Économie et social

Pour l’instant, l’Allemagne sort du nucléaire sans émettre plus de CO2

En 2011, l’Allemagne n’a pas compensé la fermeture d’une partie de ses centrales nucléaires en brûlant plus de gaz et de charbon, mais en réduisant ses exportations d’électricité et en augmentant sa production d’énergie de source renouvelable.

Jade Lindgaard

C’est l’une des questions les plus déterminantes du débat énergétique européen : en sortant du nucléaire, l’Allemagne va-t-elle brûler plus de charbon et de gaz, et détériorer son bilan carbone ? Bien évidemment, assurent les défenseurs de l’atome, pour qui l’argument climatique est devenu premier (voir par exemple ce billet de l’association Sauvons le climat).
En réalité, cette affirmation est contredite par les données énergétiques allemandes : en 2011, l’Allemagne n’a pas compensé la fermeture d’une partie de ses centrales nucléaires en brûlant plus de gaz et de charbon, mais en réduisant ses exportations d’électricité et en augmentant sa production d’énergie de source renouvelable. Telle est l'analyse du chercheur Andreas Rudinger dans une passionnante note rédigée pour l’Institut du développement durable et des relations internationales (Iddri). Cela ne garantit pas qu’elle parvienne à respecter ses objectifs de réduction des gaz à effet de serre (– 80 % en 2050). Mais c’est un sérieux indicateur qu’elle s’est mise en situation de le faire.
« Les décisions post-Fukushima ne constituent ni un renversement brutal de la politique nucléaire existante, ni un obstacle majeur à la réalisation des objectifs de réduction des émissions de gaz à effet de serre », explique ce spécialiste en politiques énergétiques et climatiques. A la suite de l’accident japonais de Fukushima Daiichi, Berlin a décidé l’arrêt anticipé de huit réacteurs (sur un total de dix-sept). Long d’une vingtaine de pages, cet article détaille, chiffres à l’appui, les paradoxes du tournant énergétique allemand. Sa lecture va à l’encontre de bien des idées reçues si souvent claironnées en France.
D’abord, la production d’électricité d’origine fossile n’a pas augmenté en 2011 par rapport à 2010, calcule Andreas Rudinger. Une stabilité permise par la diminution de la consommation intérieure brute (2 TWh), alors que la production de renouvelables a gonflé de 19 %. A l’avenir, les scénarios officiels font état, de plus, de l’ambition de ne pas compenser la perte des capacités nucléaires par un recours accru aux centrales à combustion fossile.
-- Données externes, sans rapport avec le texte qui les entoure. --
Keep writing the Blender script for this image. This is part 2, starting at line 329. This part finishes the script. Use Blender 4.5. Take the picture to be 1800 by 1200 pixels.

Pourtant, l’Allemagne est bien en train de construire des centrales fossiles (10 Gigawatt). Mais, les installations en construction « visent en premier lieu à remplacer des centrales vétustes et polluantes par des centrales plus efficaces (…) et à réduire la part des centrales thermiques à charbon au profit de centrales à gaz et à co-génération», révèle le chercheur. C’est ce paradoxe qui explique que, contrairement à ce qu’affirment les pro-nucléaires, l’Allemagne peut à la fois construire de nouvelles centrales à gaz et améliorer son bilan carbone.